BRIEF
Quote, line for line, the entries from the first through the one containing "sc = bpy.context.scene; COL = sc.collection". Pictures are left out.

+++ DATASET CONTENT

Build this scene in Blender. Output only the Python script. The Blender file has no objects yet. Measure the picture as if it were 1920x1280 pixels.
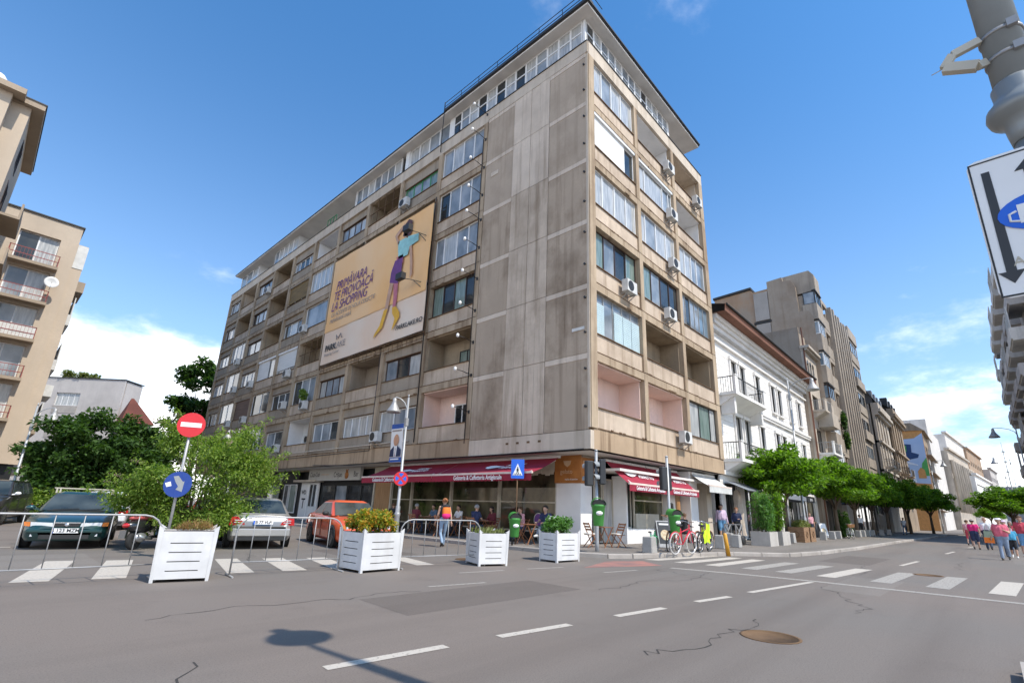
import bpy, bmesh, math, random
from mathutils import Vector, Matrix
PI = math.pi; rad = math.radians
RN = random.Random(11)
sc = bpy.context.scene; COL = sc.collection

# ---------------------------------------------------------------- camera, sky, sun, exposure
cd = bpy.data.cameras.new('camera'); cam = bpy.data.objects.new('camera', cd); COL.objects.link(cam)
_d = Vector((0.70233848, 0.65334312, 0.28260117)); _r = Vector((0.6734441, -0.73847475, 0.03358688)); _u = Vector((-0.23063759, -0.16672673, 0.95864931))
cam.matrix_world = Matrix(((_r.x, _u.x, -_d.x, -15.260), (_r.y, _u.y, -_d.y, -10.368), (_r.z, _u.z, -_d.z, 1.376), (0, 0, 0, 1)))
cd.sensor_width = 36; cd.lens = 920.797 / 1920 * 36
cd.shift_x = -11.18 / 1920; cd.shift_y = 41.92 / 1920
cd.clip_start = 0.05; cd.clip_end = 3000
sc.camera = cam

SUN_EL, SUN_AZ = 55.0, 175.0            # azimuth clockwise from +Y
w = bpy.data.worlds.new("World"); sc.world = w; w.use_nodes = True
nt = w.node_tree; N = nt.nodes; L = nt.links
for n in list(N): N.remove(n)
def nd(t, **k):
    n = N.new(t)
    for a, b in k.items(): setattr(n, a, b)
    return n
def mth(op, a=None, b=None, c=None, clamp=False):
    n = nd('ShaderNodeMath', operation=op); n.use_clamp = clamp
    for i, q in enumerate((a, b, c)):
        if q is None: continue
        if isinstance(q, (int, float)): n.inputs[i].default_value = q
        else: L.new(q, n.inputs[i])
    return n.outputs[0]
sky = nd('ShaderNodeTexSky', sky_type='NISHITA'); sky.sun_disc = False
sky.sun_elevation = rad(SUN_EL); sky.sun_rotation = rad(SUN_AZ); sky.altitude = 100; sky.air_density = 1.0; sky.dust_density = 0.4; sky.ozone_density = 2.6
tint = nd('ShaderNodeMix', data_type='RGBA', blend_type='MULTIPLY'); tint.inputs[0].default_value = 1
L.new(sky.outputs[0], tint.inputs[6]); tint.inputs[7].default_value = (0.34, 0.70, 0.90, 1)
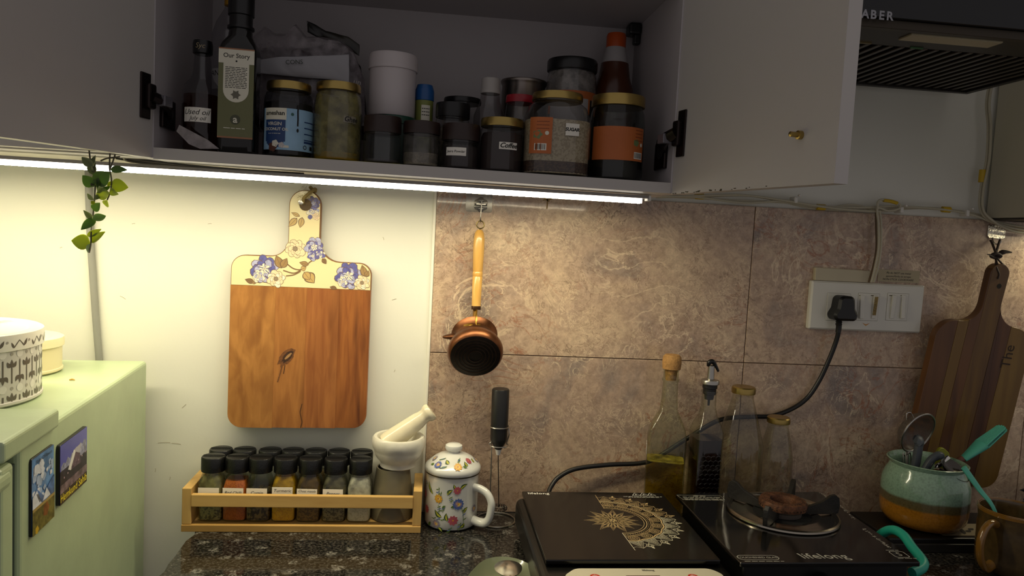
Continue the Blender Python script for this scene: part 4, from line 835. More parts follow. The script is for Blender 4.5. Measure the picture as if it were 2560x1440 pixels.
# ================================================================ INDUCTION COOKTOP
IZ = .072; a0 = atz(1305, 1229, IZ); a1 = atz(1652, 1231, IZ); a2 = atz(1365, 1400, IZ); a3 = atz(1806, 1400, IZ)
ix0, ix1 = (a0.x+a2.x)/2, (a1.x+a3.x)/2; iyb, iyf = (a0.y+a1.y)/2, (a2.y+a3.y)/2
ind = thing('induction_cooktop', 'black glass induction cooktop printed with a half mandala', 'cooktop', ((ix0+ix1)/2, (iyb+iyf)/2, 0))
def ip(mb, n_, m, par=None, **k):
    o = mb.build(n_, m, par or ind, **k)
    if par is None or par is ind: o.location = -Vector(ind.location)
    return o
CG = mat('cooktop_black_glass', '0c0a08', .16, spec=.5); SHELL = mat('cooktop_black_shell', '0b0b0a', .28)
xm_ = (ix0+ix1)/2; iw = ix1-ix0; dp = iyb-iyf
ip(MB().box((xm_, (iyb+iyf)/2, IZ-.0035), (iw, dp, .007), .0016, seg=3), 'glass_plate', CG)
ip(MB().box((xm_, (iyb+iyf)/2-.035, .0362), (iw+.022, dp+.072, .0515), .012, seg=4), 'shell', SHELL)
for sx in (-1, 1):
    for sy in (-1, 1): ip(MB().lathe([(.012, 0), (.012, .012)], 16, o=(xm_+sx*iw*.42, (iyb+iyf)/2+sy*dp*.42, .0002)), 'foot', MBLACK)
pz = .0632; pf = iyf-.0085
cp = ip(MB().prism(roundpoly([(ix0+.02, pf-.055), (ix1-.02, pf-.055), (ix1-.006, pf-.02, .02), (ix1-.02, pf, .018), (ix0+.04, pf, .018), (ix0+.022, pf-.02, .02)], 8), pz-.001, pz+.0008, XY, .0006), 'control_panel', mat('panel_ivory', 'c9c3ac', .35))
pr = Print(lambda x, y, l: (x, y, pz+.0008+l), [], lift=.0002)
RED = mat('red_button', 'c03a2c', .3)
def pz_(u, v): q_ = atz(u, v, pz+.001); return q_.x, q_.y
for u in (1488, 1733): x, y = pz_(u, 1441); pr.disc(x, y, .0072, RED, 24); pr.up(); pr.ring(x, y, .0033, .0009, INKW, 20, -pi*.2, pi*1.2); pr.line([(x, y+.001), (x, y+.005)], .0009, INKW); pr.up()
x, y = pz_(1612, 1447); pr.poly([(x-.024, y+.009), (x+.024, y+.009), (x+.021, y-.012), (x-.021, y-.012)], mat('red_display', '4a0f12', .15)); pr.up()
for k in range(4): pr.ring(x-.012+.008*k, y-.001, .0026, .0008, mat('unlit_digit', '8a2a2a', .3), 8)
x, y = pz_(1620, 1426); pr.text('lifelong', x, y, .0062, INK, bold=.0001)
o = pr.done('panel_print', cp)
pr = Print(lambda x, y, l: (x, y, IZ+l), [], lift=.00025, step=.00003)
GP = mat('gold_print', 'b99f70', .4); SP_ = mat('pale_print', 'cbc4a8', .4)
g = lambda u, v: tuple(atz(u, v, IZ))[:2]
def fin(n_): o = pr.fresh(n_, ind); o.location = -Vector(ind.location)
x, y = g(1346, 1234); pr.text('lifelong', x, y, .0125, INKW, space=1.05, bold=.0002); fin('logo_lettering')
for u in (1589, 1608, 1627): x, y = g(u, 1236); pr.line([(x-.0075, y-.006), (x, y+.007), (x+.0075, y-.006)], .0012, INKW, True); pr.disc(x, y-.0015, .0018, INKW, 6)
fin('warning_symbols'); x, y = g(1608, 1242); pr.dashes(x, y, .072, .0022, INKW); pr.dashes(x, y-.0035, .056, .0018, INKW)
fin('warning_lettering'); cx, cy = g(1532, 1301); tip_ = g(1488, 1238); bot = g(1588, 1376); RM = (Vector(g(1704, 1328))-Vector((cx, cy))).length
A0 = math.atan2(bot[1]-cy, bot[0]-cx); A1 = A0+pi
pol = lambda r, a: (cx+r*cos(a), cy+r*sin(a)); lw = .0008
def arcs(r, w=lw, m=GP, n=48): pr.ring(cx, cy, r, w, m, n, A0, A1)
arcs(RM*.46); arcs(RM*.50, .0014); arcs(RM*.56); arcs(RM*.585, .0005)
for k in range(40): a = A0+(k+.5)*pi/40; pr.disc(*pol(RM*.53, a), .0008, GP, 5)
arcs(RM*.60, .0006); nl = 9
for k in range(nl):
    a = A0+(k+.5)*pi/nl; x, y = pol(RM*.655, a)
    for rr_ in (.0088, .006, .0034): pr.ring(x, y, rr_, .0008, GP, 16)
    pr.disc(x, y, .0014, GP, 6); pts = [pol(RM*(.72+.025*sin(pi*j/8)), a-pi/nl/2+pi/nl*j/8) for j in range(9)]; pr.line(pts, .0022, GP); pts = [pol(RM*(.745+.03*sin(pi*j/8)), a-pi/nl/2+pi/nl*j/8) for j in range(9)]; pr.line(pts, .0008, SP_)
nt_ = 11
for k in range(nt_):
    a = A0+(k+.5)*pi/nt_; da = pi/nt_*.5
    for f_ in (1, .8, .62, .44, .28): pr.line([pol(RM*.76, a-da*f_), pol(RM*(.77+.21*f_), a), pol(RM*.76, a+da*f_)], .0008, SP_ if k < 6 else GP)
    for j in range(7): rr_ = RM*(.78+.02*j); pr.line([pol(rr_, a-da*(.25-.03*j)), pol(rr_, a+da*(.25-.03*j))], .0005, SP_ if k < 6 else GP)
    b_ = A0+k*pi/nt_+.0
    if k:
        for rr_ in (.003, .0055): pr.ring(*pol(RM*.93, b_), rr_, .0008, SP_ if k < 6 else GP, 14)
        pr.leaf(*pol(RM*.96, b_), *pol(RM*1.04, b_), .004, SP_ if k < 6 else GP); pr.line([pol(RM*.84, b_-.05), pol(RM*.9, b_), pol(RM*.84, b_+.05)], .0008, SP_ if k < 6 else GP)
    pr.line([pol(RM*.985, a), pol(RM*.93, a+da*.6), pol(RM*.95, a+da)], .0007, SP_ if k < 6 else GP); pr.line([pol(RM*.985, a), pol(RM*.93, a-da*.6), pol(RM*.95, a-da)], .0007, SP_ if k < 6 else GP)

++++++

PROBLEM SOLUTION
Build this scene in Blender. Output only the Python script. The Blender file has no objects yet. Measure the picture as if it were 1920x1280 pixels.
import bpy, bmesh, math, random
from mathutils import Vector, Matrix
PI = math.pi; rad = math.radians
RN = random.Random(11)
sc = bpy.context.scene; COL = sc.collection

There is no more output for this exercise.